So, maybe this cooking thing will be a bigger part of my life these days. As such, I've made a new icon. :) I figure I'll inaugurate it with a question posed to you more cookifying types than I. I have a feeling this is going to be an ongoing education for me. I know many of you are quite advanced; bear with me as I try to learn some basics.
So. I snagged a cornbread recipe from somewhere, and I made it, and it's tasty, but it's too sweet for me. So obviously I want to reduce the amount of sugar. In doing so, am I altering something fundamental? Do I need to compensate for the reduced sugar by adding something else? Or reducing something else? This mother's pretty basic: butter, sugar, eggs, flour, cornmeal. I mean, there's other stuff, but that stuff forms the base. But let's say it calls for a cup of sugar. If I want to try, say, a half-cup, that feels like a lot of mass I'm taking away. Does something else have to change?

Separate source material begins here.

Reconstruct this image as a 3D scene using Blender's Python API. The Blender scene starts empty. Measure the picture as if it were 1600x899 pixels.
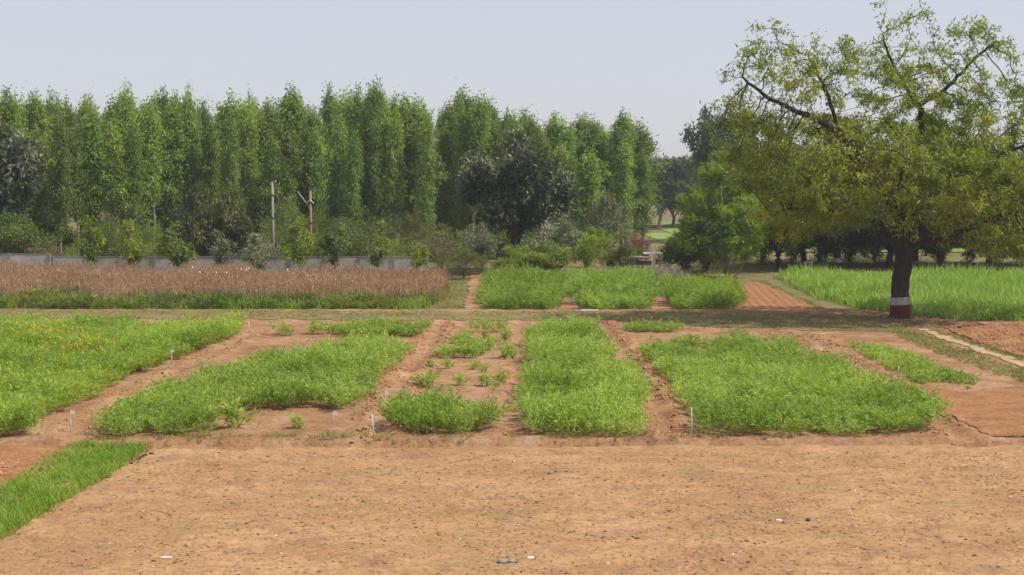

Also, I'm considering cutting the whole thing in half, just because it's way more food than is necessary for just me. Also, I have a small baking pan. :P So let's say I halve all the ingredients. Do I halve cooking time? I know I don't halve the temperature. :) But I get screwed up with how this "heat" thing works. It makes sense to me from...I dunno...a raw physics perspective?...that half the mass should mean some kind of decrease in energy. But, like, it takes me the same amount of time to bake like four potatoes as just one, so...I dunno. Cooking math is hard.